Italian gets real on Church

SUGO (582 Church, at Dundonald, 416-929-9108, sugotrattoria.ca) Complete dinners for $45 per person (lunches $30), including tax, tip and a glass of vino. Average main $16. Open daily 5 to 11 pm. Bar till close, except Saturday and Sunday (July 2 and 3), 11 am to 4 am. Rating: NNN


Cucina della Nonna wasn’t Cucina alla Moda when Lia Buggemi brought rustic southern Italian cooking to Church Street’s Voglie five years ago.

As at Rosa Gallé and Aggie Decina’s original Black Skirt around the corner on Charles before they resurfaced on College this spring, hers was a kitchen based on timeless recipes passed down from mothers and grandmothers, and not the latest industry buzzword. We’re looking at you, Enoteca Sociale, Briscola, Hey Meatball et al.

Just this January, Voglie morphed into Sugo. “No one could pronounce it,” laughs owner/chef Buggemi.

The new name might be easier on the tongue, but the retro Sicilian card served on its two garden terraces – one of them cheek-to-cheek with chichi Fuzion next door – has never been tastier.

A basket of napkin-wrapped slices of Ace Bakery baguette is first to arrive, followed by spouted bottles of superior olive oil and balsamic vinegar for mopping and sopping. Sugo’s Caprese salad ($12) sees alternating layers of vine-ripened Roma tomatoes and creamy fior di latte on a bed of organic greens doused with nutty basil pesto and a splash of buttery oil.

Olives incassati ($7) turns out to be a trio of deep-fried house-made Casalinga pork sausage meatballs stuffed with green olives stuffed with salty diced pimento. Calamari ($12) comes perfectly à point, its light, feathery batter sweet with oregano, a dip of spicy peperoncino pepper aioli on the side.

Irregularly shaped pizzas show up dressed with Buggemi’s classic family-recipe San Marzano tomato sauce, crumbled sausage, local ricotta, fire-roasted red peppers and house-pickled peperoncino chilies (the Calabria, $15), their cracker-thin crusts made with the same imported Tipo 00 flour used by Pizza Libretto and Queen Margherita, the mark of a true Neapolitan pie.
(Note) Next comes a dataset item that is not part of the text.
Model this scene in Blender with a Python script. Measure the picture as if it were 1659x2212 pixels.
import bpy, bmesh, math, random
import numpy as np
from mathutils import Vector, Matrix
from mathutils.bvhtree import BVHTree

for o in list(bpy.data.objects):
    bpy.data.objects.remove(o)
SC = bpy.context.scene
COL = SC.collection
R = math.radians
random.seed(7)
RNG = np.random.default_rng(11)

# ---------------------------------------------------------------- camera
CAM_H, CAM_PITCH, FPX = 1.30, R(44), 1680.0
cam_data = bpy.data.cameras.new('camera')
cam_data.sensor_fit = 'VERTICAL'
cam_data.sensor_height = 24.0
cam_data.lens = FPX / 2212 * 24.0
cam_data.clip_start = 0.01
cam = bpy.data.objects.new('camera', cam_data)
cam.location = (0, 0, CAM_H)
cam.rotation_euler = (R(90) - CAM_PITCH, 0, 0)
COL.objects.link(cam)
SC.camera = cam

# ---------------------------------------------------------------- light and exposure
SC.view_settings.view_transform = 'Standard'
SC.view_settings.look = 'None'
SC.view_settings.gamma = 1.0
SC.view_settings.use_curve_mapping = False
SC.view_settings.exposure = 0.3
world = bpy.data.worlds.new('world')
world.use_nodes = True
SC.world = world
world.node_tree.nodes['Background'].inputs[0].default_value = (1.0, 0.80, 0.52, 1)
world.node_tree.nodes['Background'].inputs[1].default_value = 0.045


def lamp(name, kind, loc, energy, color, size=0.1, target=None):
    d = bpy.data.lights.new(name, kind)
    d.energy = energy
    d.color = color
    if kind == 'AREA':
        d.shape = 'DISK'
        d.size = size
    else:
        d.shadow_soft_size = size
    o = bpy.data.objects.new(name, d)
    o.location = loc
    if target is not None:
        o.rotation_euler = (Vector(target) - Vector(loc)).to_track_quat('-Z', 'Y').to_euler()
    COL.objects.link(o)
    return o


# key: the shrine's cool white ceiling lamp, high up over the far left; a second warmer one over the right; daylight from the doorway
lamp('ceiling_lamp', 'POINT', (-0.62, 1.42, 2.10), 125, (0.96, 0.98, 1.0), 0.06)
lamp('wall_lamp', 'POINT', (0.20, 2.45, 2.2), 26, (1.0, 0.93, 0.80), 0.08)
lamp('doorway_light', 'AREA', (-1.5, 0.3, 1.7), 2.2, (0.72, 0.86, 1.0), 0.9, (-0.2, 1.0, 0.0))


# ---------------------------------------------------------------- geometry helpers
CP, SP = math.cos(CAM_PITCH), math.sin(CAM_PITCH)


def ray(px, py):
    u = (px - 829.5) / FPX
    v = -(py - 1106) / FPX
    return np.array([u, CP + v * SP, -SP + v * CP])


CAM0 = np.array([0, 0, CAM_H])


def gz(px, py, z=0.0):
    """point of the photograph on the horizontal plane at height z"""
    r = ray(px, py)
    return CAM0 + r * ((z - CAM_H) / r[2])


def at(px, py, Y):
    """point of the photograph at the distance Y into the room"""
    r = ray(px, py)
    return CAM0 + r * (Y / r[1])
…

Buggemi gladly switches out the peppery sausage that accompanies her just-like-Mom gnocchi Matriciana in house sauce for the beefy veal meatballs, snippets of basil and fresh shavings of sharp Parmigiano that normally come with made-from-scratch spaghettini (both $16).

And what better way to finish than with textbook tiramisu ($10), a massive brick of house-baked ladyfingers lashed with chocolate, mascarpone, Marsala and Illy espresso?

“People want regular food that’s well made and doesn’t have a lot of crazy ingredients in it they can’t pronounce,” says the one-time owner of a restaurant called Voglie. “They want to feel full. That’s the Nonna concept – no one gets up from the table hungry.”